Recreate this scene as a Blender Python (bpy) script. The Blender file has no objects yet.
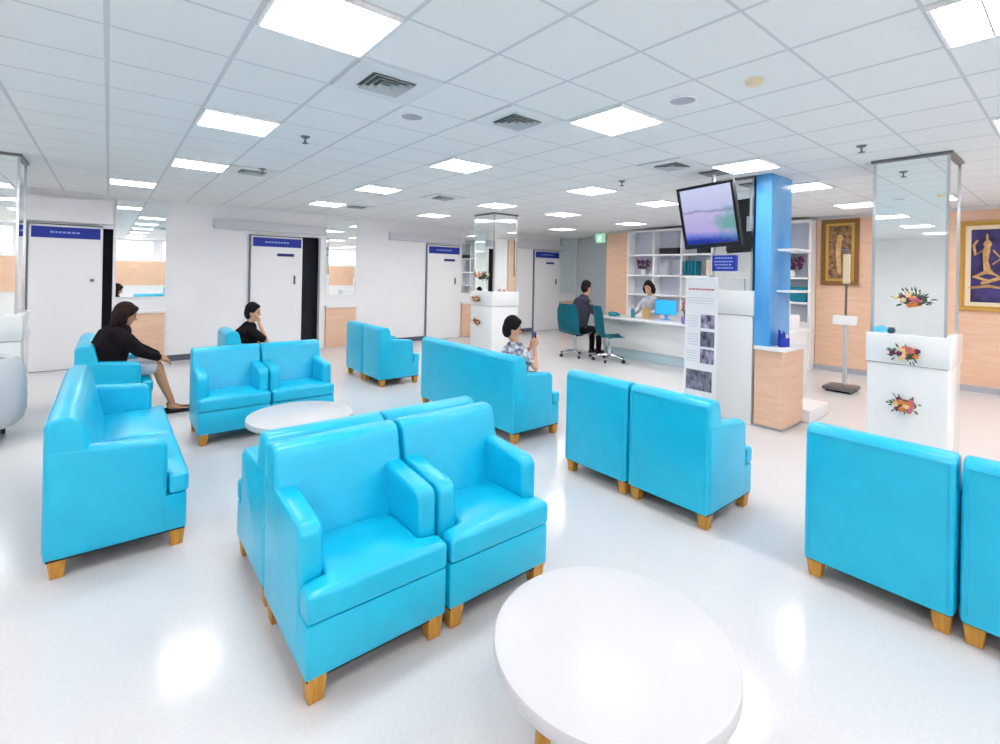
import bpy, bmesh, math, random
from mathutils import Vector, Matrix
random.seed(7)
C = bpy.context.scene.collection
PI = math.pi
CZ, CE = 1.767, 3.024            # eye height, ceiling height
# ------------------------------------------------------------------ materials
def lin(c):
    c = c / 255.0
    return c / 12.92 if c <= 0.04045 else ((c + 0.055) / 1.055) ** 2.4
def rgb(c): return (lin(c[0]), lin(c[1]), lin(c[2]), 1)
def mat(name, c, rough=0.5, metal=0, spec=0.5, emit=0, coat=0, noise=None):
    m = bpy.data.materials.new(name); m.use_nodes = True
    nt = m.node_tree; b = nt.nodes['Principled BSDF']
    b.inputs['Base Color'].default_value = rgb(c)
    b.inputs['Roughness'].default_value = rough
    b.inputs['Metallic'].default_value = metal
    b.inputs['Specular IOR Level'].default_value = spec
    b.inputs['Coat Weight'].default_value = coat
    if emit:
        b.inputs['Emission Color'].default_value = rgb(c)
        b.inputs['Emission Strength'].default_value = emit
    if noise:                                   # (second colour, scale xyz, detail, bump)
        c2, sc, det, bump = noise
        tc = nt.nodes.new('ShaderNodeTexCoord'); mp = nt.nodes.new('ShaderNodeMapping')
        mp.inputs['Scale'].default_value = sc
        nz = nt.nodes.new('ShaderNodeTexNoise'); nz.inputs['Detail'].default_value = det
        nz.inputs['Scale'].default_value = 1
        rp = nt.nodes.new('ShaderNodeValToRGB')
        rp.color_ramp.elements[0].position = .35; rp.color_ramp.elements[1].position = .65
        rp.color_ramp.elements[0].color = rgb(c); rp.color_ramp.elements[1].color = rgb(c2)
        L = nt.links.new
        L(tc.outputs['Object'], mp.inputs[0]); L(mp.outputs[0], nz.inputs[0])
        L(nz.outputs['Fac'], rp.inputs[0]); L(rp.outputs[0], b.inputs['Base Color'])
        if bump:
            bp = nt.nodes.new('ShaderNodeBump'); bp.inputs['Strength'].default_value = bump
            bp.inputs['Distance'].default_value = .01
            L(nz.outputs['Fac'], bp.inputs['Height']); L(bp.outputs[0], b.inputs['Normal'])
    return m
M = {}
M['cyan'] = mat('cyan_vinyl', (0, 186, 226), .33, spec=.65, noise=((0, 193, 232), (6, 6, 6), 4, .08))
M['legwood'] = mat('amber_wood', (214, 156, 62), .45, noise=((188, 128, 44), (60, 60, 8), 3, 0))
M['dark'] = mat('dark_fabric', (34, 36, 48), .9)
M['wall'] = mat('wall_white', (245, 245, 248), .55, noise=((248, 248, 250), (2, 2, 2), 2, 0))
M['white'] = mat('white_laminate', (246, 246, 248), .3)
M['gloss'] = mat('white_gloss', (238, 241, 242), .14)
M['tabletop'] = mat('table_white', (208, 208, 212), .3)
M['trim'] = mat('trim_grey', (178, 180, 190), .5)
M['pelmet'] = mat('pelmet_grey', (212, 213, 221), .5)
M['ventframe'] = mat('vent_frame', (226, 230, 232), .6)
M['skirt'] = mat('skirting_dark', (92, 98, 112), .5)
M['line'] = mat('dark_line', (120, 124, 134), .5)
M['wood'] = mat('tan_wood_panel', (234, 190, 160), .45, noise=((241, 203, 174), (3, 3, 22), 4, 0))
M['bluesign'] = mat('blue_sign', (20, 44, 160), .5)
M['signmark'] = mat('sign_lettering', (150, 170, 235), .5)
M['navy'] = mat('navy_plate', (40, 46, 120), .5)
M['black'] = mat('black_plastic', (16, 16, 20), .35)
M['blackmat'] = mat('black_matt', (30, 30, 36), .7)
M['chrome'] = mat('chrome', (205, 208, 212), .18, metal=1)
M['mirror'] = mat('mirror_glass', (248, 253, 251), .015, metal=1)
M['teal'] = mat('teal_plastic', (0, 128, 150), .4)
M['grille'] = mat('vent_grey', (190, 196, 198), .5)
M['grilledark'] = mat('vent_dark', (110, 122, 124), .7)
M['skyblue'] = mat('sky_blue_panel', (72, 160, 230), .2, noise=((100, 180, 238), (3, 3, 1.2), 3, 0))
M['gold'] = mat('gold_frame', (214, 168, 84), .35, metal=.6)
M['bronze'] = mat('bronze_frame', (150, 108, 62), .45, metal=.4)
M['cream'] = mat('cream_mat', (238, 222, 190), .6)
M['paintbg'] = mat('painting_violet', (74, 62, 130), .6, noise=((36, 30, 74), (5, 5, 5), 6, .2))
M['figure'] = mat('painting_gold_figure', (222, 184, 126), .6, noise=((196, 148, 92), (14, 14, 14), 3, .1))
M['relief'] = mat('relief_brown', (96, 66, 46), .5, noise=((170, 130, 90), (18, 18, 18), 5, .5))
M['skin'] = mat('skin', (214, 164, 132), .55)
M['skintan'] = mat('skin_tan', (196, 144, 108), .55)
M['hair'] = mat('hair_black', (12, 11, 16), .7, spec=.2, noise=((20, 18, 24), (60, 60, 8), 3, .4))
M['hairbrown'] = mat('hair_brown', (26, 15, 16), .7, spec=.2, noise=((44, 26, 24), (50, 50, 8), 3, .4))
M['blackcloth'] = mat('black_cloth', (20, 16, 22), .95, spec=.2, noise=((32, 23, 27), (20, 20, 20), 4, .2))
M['darkshirt'] = mat('charcoal_cloth', (58, 56, 78), .9, noise=((44, 42, 60), (30, 30, 30), 3, .2))
M['whitecloth'] = mat('white_cloth', (225, 226, 234), .9)
M['greycloth'] = mat('grey_cloth', (190, 192, 202), .9)
M['floral'] = mat('white_top_dark_pattern', (226, 226, 236), .9, noise=((80, 82, 110), (22, 22, 22), 3, 0))
M['tealdark'] = mat('dark_teal_reflection', (20, 70, 92), .3)
M['leaf'] = mat('leaf_green', (60, 96, 62), .6)
M['fl_orange'] = mat('flower_orange', (226, 134, 62), .6)
M['fl_cream'] = mat('flower_cream', (240, 214, 160), .6)
M['fl_pink'] = mat('flower_pink', (206, 112, 130), .6)
M['fl_purple'] = mat('flower_purple', (104, 40, 92), .6)
M['greywall'] = mat('wall_bluegrey', (214, 224, 229), .55)
M['shelfback'] = mat('shelf_back', (206, 212, 226), .6)
M['bluebox'] = mat('blue_plastic', (30, 60, 190), .4)
M['glassstrip'] = mat('pale_blue_glass', (190, 214, 224), .15)
M['palegrey'] = mat('pale_grey_leather', (200, 206, 212), .45)
M['tan'] = mat('tan_cloth', (196, 160, 110), .8)
M['violet'] = mat('violet_plastic', (140, 120, 200), .5)
M['chromedark'] = mat('grey_metal', (120, 122, 126), .35, metal=.8)
M['diffuser'] = mat('lamp_diffuser', (255, 250, 246), .5, emit=13.5)
M['screenblue'] = mat('monitor_screen', (40, 150, 220), .3, emit=.6)
M['exit'] = mat('exit_green', (150, 216, 176), .4, emit=.35)
M['exitmark'] = mat('exit_mark', (240, 255, 245), .4, emit=1)
def paper_photo(name, dark, light, sc):
    return mat(name, dark, .4, noise=(light, sc, 4, 0))
M['photoA'] = paper_photo('photo_violet', (52, 48, 84), (206, 196, 220), (14, 14, 9))
M['photoB'] = paper_photo('photo_dark', (20, 26, 36), (150, 150, 172), (12, 12, 7))
M['photoC'] = paper_photo('photo_orchid', (98, 44, 96), (216, 208, 226), (5, 5, 5))
# floor
def floor_mat():
    m = mat('floor_terrazzo', (226, 226, 230), .13, spec=.5); nt = m.node_tree; b = nt.nodes['Principled BSDF']; L = nt.links.new
    tc = nt.nodes.new('ShaderNodeTexCoord')
    n1 = nt.nodes.new('ShaderNodeTexNoise'); n1.inputs['Scale'].default_value = 55; n1.inputs['Detail'].default_value = 3
    n2 = nt.nodes.new('ShaderNodeTexNoise'); n2.inputs['Scale'].default_value = .9; n2.inputs['Detail'].default_value = 3
    r1 = nt.nodes.new('ShaderNodeValToRGB'); r1.color_ramp.elements[0].position = .38; r1.color_ramp.elements[1].position = .6
    r1.color_ramp.elements[0].color = rgb((216, 215, 217)); r1.color_ramp.elements[1].color = rgb((220, 219, 221))
    r2 = nt.nodes.new('ShaderNodeMapRange'); r2.inputs[3].default_value = .11; r2.inputs[4].default_value = .2
    L(tc.outputs['Object'], n1.inputs[0]); L(tc.outputs['Object'], n2.inputs[0])
    L(n1.outputs['Fac'], r1.inputs[0]); L(r1.outputs[0], b.inputs['Base Color'])
    L(n2.outputs['Fac'], r2.inputs[0]); L(r2.outputs[0], b.inputs['Roughness'])
    return m
M['floor'] = floor_mat()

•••

Written instruction ▸
Search the data for "scene" and list every line in which it occurs.

Response to this exercise ▸
Recreate this scene as a Blender Python (bpy) script. The Blender file has no objects yet.
C = bpy.context.scene.collection